II. Movement and Steering Mechanisms
1. Land Movement Mechanisms
To adapt to land travel, the robot is generally equipped with a crawler - type or wheel - type chassis. The crawler - type chassis has a large contact area with the ground and low pressure, allowing it to travel stably on soft ground or in areas with large terrain undulations, and it is less likely to slip or get stuck. The wheel - type chassis, on the other hand, has a higher driving speed and mobility, making it convenient to quickly move to the work site on flat land. In addition, some advanced robots also have the function of adjustable chassis height to cope with different road conditions.
2. Water Propulsion Mechanisms
When operating on the water surface, the robot relies on propellers or water - jet thrusters to move forward, backward, and turn. Propellers have a high propulsion efficiency and can provide stable power for the robot, enabling it to move quickly in open water areas. Water - jet thrusters have better mobility and maneuverability, especially suitable for working in narrow rivers or areas that require frequent turning. At the same time, the robot is usually equipped with multiple propulsion devices. By precisely controlling the rotation speed and direction of each thruster, flexible water - based control can be achieved.
III. Dredging Operation Mechanisms
1. Manipulator and Dredging Tools
The dredging robot is equipped with a flexible manipulator that can move in multiple angles and degrees of freedom, enabling it to accurately position the areas that need dredging. Various dredging tools can be replaced at the end of the manipulator according to different dredging requirements. For example, a suction head is used to suck loose sediment; a crushing rake is used to break up hard sediment clumps for subsequent suction; and a grab bucket can pick up large - volume garbage and debris. With the cooperation of the manipulator, these dredging tools can efficiently complete various dredging tasks.
2. Suction and Discharge System
The suction and discharge system is the core part of the dredging operation. After the dredging tool stirs the sediment, strong suction sucks the sediment through the suction pipe. After passing through a filtering device for preliminary separation to remove large debris, the mud - water mixture is transported to the storage tank. When the storage tank is full, the robot can transport the sediment to the designated location and discharge it through the discharge pipe. Some robots are also equipped with a dewatering device to dewater the sediment before discharge, reducing the transportation volume and its impact on the environment.

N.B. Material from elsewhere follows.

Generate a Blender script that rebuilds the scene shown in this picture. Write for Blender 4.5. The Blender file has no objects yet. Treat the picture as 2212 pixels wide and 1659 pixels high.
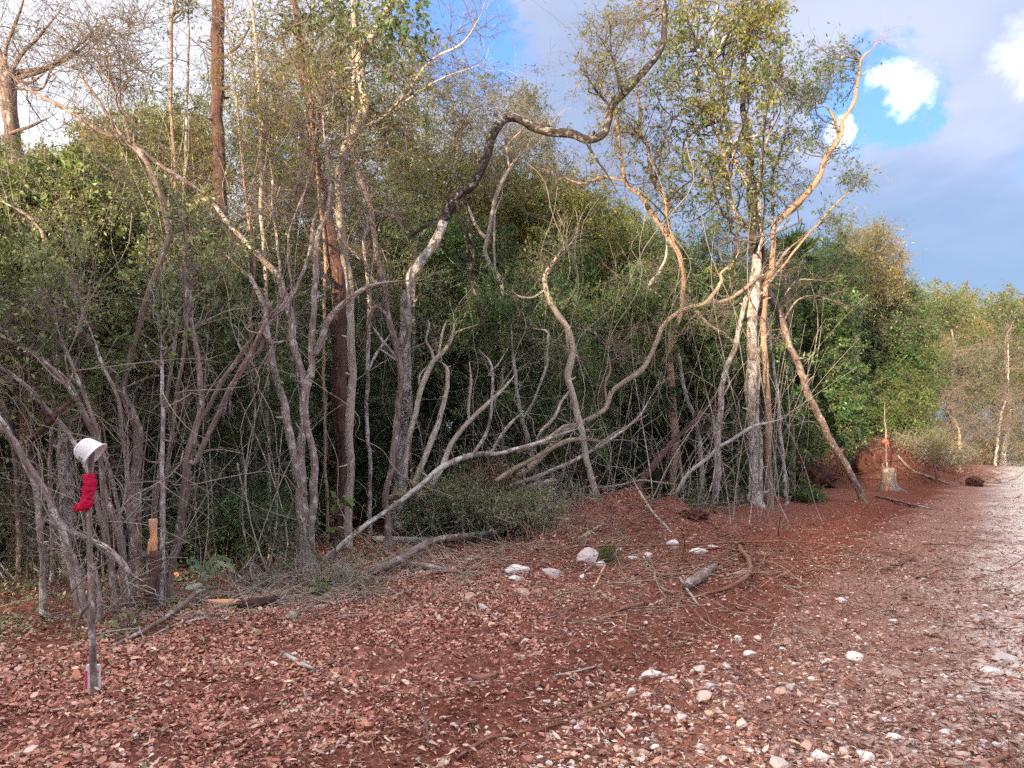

IV. Sensing and Control Systems
1. Sensors
The robot is equipped with a variety of sensors to perceive the surrounding environment. Sonar sensors are used to detect underwater topography, sediment thickness, and the location of obstacles, providing accurate underwater information for dredging operations. LiDAR sensors can perceive the distance and shape of surrounding objects in real - time in both water and land environments, helping the robot with autonomous navigation and obstacle avoidance. Visual sensors use image recognition technology to identify the characteristics and targets of the dredging area, assisting the robot in precisely operating the dredging tools. In addition, water quality sensors are used to monitor water quality in real - time to ensure that the dredging process does not cause secondary pollution to the environment.
2. Control System
The control system is like the "brain" of the robot. It receives and processes information from various sensors, and according to preset programs and algorithms, it precisely controls the robot's movement, steering, dredging operations, and other actions. Operators can issue commands to the robot through a wireless remote control or a remote monitoring platform. At the same time, the control system also has an autonomous operation mode, which can automatically adjust the operation strategy according to environmental changes to achieve efficient and intelligent dredging work.
V. Auxiliary Systems
1. Protection System
Due to the complex working environment of amphibious dredging robots, they need to have good protection performance. Their outer shells are made of high - strength and corrosion - resistant materials, which can resist the erosion of water, sediment, chemical substances, etc. Electrical equipment and key components are waterproof, dust - proof, and moisture - proof, ensuring the long - term stable operation of the robot in harsh environments.
2. Communication System
The communication system keeps real - time contact between the robot and the operator. Through wireless communication technology, the operator can obtain real - time information such as the robot's position, working status, and sensor data, and remotely control the robot's various operations. In some large - scale dredging projects, satellite communication can also be used to achieve remote monitoring and control, ensuring that the robot can work normally in remote areas or areas with weak signals.
Through the coordinated operation of these structural components, amphibious dredging robots can achieve efficient and intelligent dredging operations in different water and land environments, providing strong technical support for water environment governance. With the continuous progress of science and technology, their structures and functions will continue to be optimized, playing a greater role in future environmental protection.